A strong credit score is more than just a number; it's essential to financial health, particularly for homeowners looking to secure favorable loan terms. Whether you're aiming to buy your next home, finance a car, or simply prepare for unforeseen expenses, a good credit score can be your ticket to better interest rates and more financial opportunities.

So here are a few strategies to consider if you’re seeking to boost your credit score.

Understanding your credit score

A credit score is a numerical representation of your creditworthiness — or in other words, your reliability as a borrower. What determines your score? It generally depends on various aspects of your credit history, such as:

  • Payment history: According to Experian, this is the most influential factor, accounting for about 35% of your credit score. It reflects whether you have paid your past credit accounts on time. For example, consistently paying your mortgage, credit card bills and car loans on time boosts this aspect of your score, but missed or late payments can harm your credit rating.
  • Credit utilization: This factor makes up approximately 30% of your score and measures how much of your available credit you’re using. Keeping this ratio low demonstrates you aren’t overly reliant on credit and can manage your finances prudently.
  • Length of credit history: Comprising about 15% of your score, this factor considers the age of your oldest and newest credit accounts, as well as the average age of all your accounts. Longer credit histories tend to have a positive effect on your score, as they provide more data on your spending habits and repayment behavior.
  • New credit inquiries: Each time you apply for new credit, a “hard inquiry” is recorded on your credit report which can temporarily lower your score. This factor accounts for roughly 10% of your credit score. If several inquiries are made within a short period, it suggests to creditors that you may be in a financial bind.
  • Credit mix: Also influencing about 10% of your score, this looks at the diversity of your credit accounts. A healthy credit mix might include a combination of credit cards, retail accounts, installment loans, finance company accounts and mortgage loans. 

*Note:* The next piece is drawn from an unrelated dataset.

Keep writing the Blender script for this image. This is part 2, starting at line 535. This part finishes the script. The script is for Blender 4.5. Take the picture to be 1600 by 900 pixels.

Strategies to improve credit 

To enhance your credit score, consider the following actionable strategies:

  1. Review your credit report
    The first step in improving your credit is knowing where you stand. Obtain a free credit report from each of the three major credit bureaus: Equifax, Experian and TransUnion. Review these for any inaccuracies or old debts that should be corrected.
  2. Ensure consistent on-time payments
    Timely bill payment is the most critical factor affecting your credit score. Consider setting up automatic payments for regular expenses like loans and credit cards to avoid missed payments.
  3. Reduce credit utilization 
    Keep your credit card balances low. Financial experts recommend maintaining a credit utilization ratio below 30%. This means if your credit limit is $10,000, you should strive to owe less than $3,000 at any time.
  4. Increase your credit limit 
    Increasing the credit limit on your existing accounts can improve your utilization ratio, provided you don’t increase your spending. A higher credit limit across your accounts with the same or lower balance can positively affect your score.
  5. Become an authorized user
    Consider becoming an authorized user on a family member's or a friend's credit card, especially if they have a strong payment history. This means you can make purchases with the credit card as if it were your own. Even if you don’t use the card, it can boost your credit score as the account’s history will be added to your credit profile.
  6. Add to your credit mix
    Diversifying your types of credit can positively influence your score. If you only have credit cards, consider adding a personal loan or a retail account, as long as you can manage them responsibly. The key is maintaining a good standing across all accounts.

    Improving your credit score doesn't happen overnight. It requires consistent effort and smart financial habits. By implementing these strategies, you're not just boosting your score, but paving the way towards a financially secure future. Whether it's buying your dream home or a new car, a higher credit score can help make your financial goals a reality.

This content is for informational purposes only. It is not designed or intended to provide financial, tax, legal, investment, accounting, or other professional advice since such advice always requires consideration of individual circumstances. Please consult with the professionals of your choice to discuss your situation.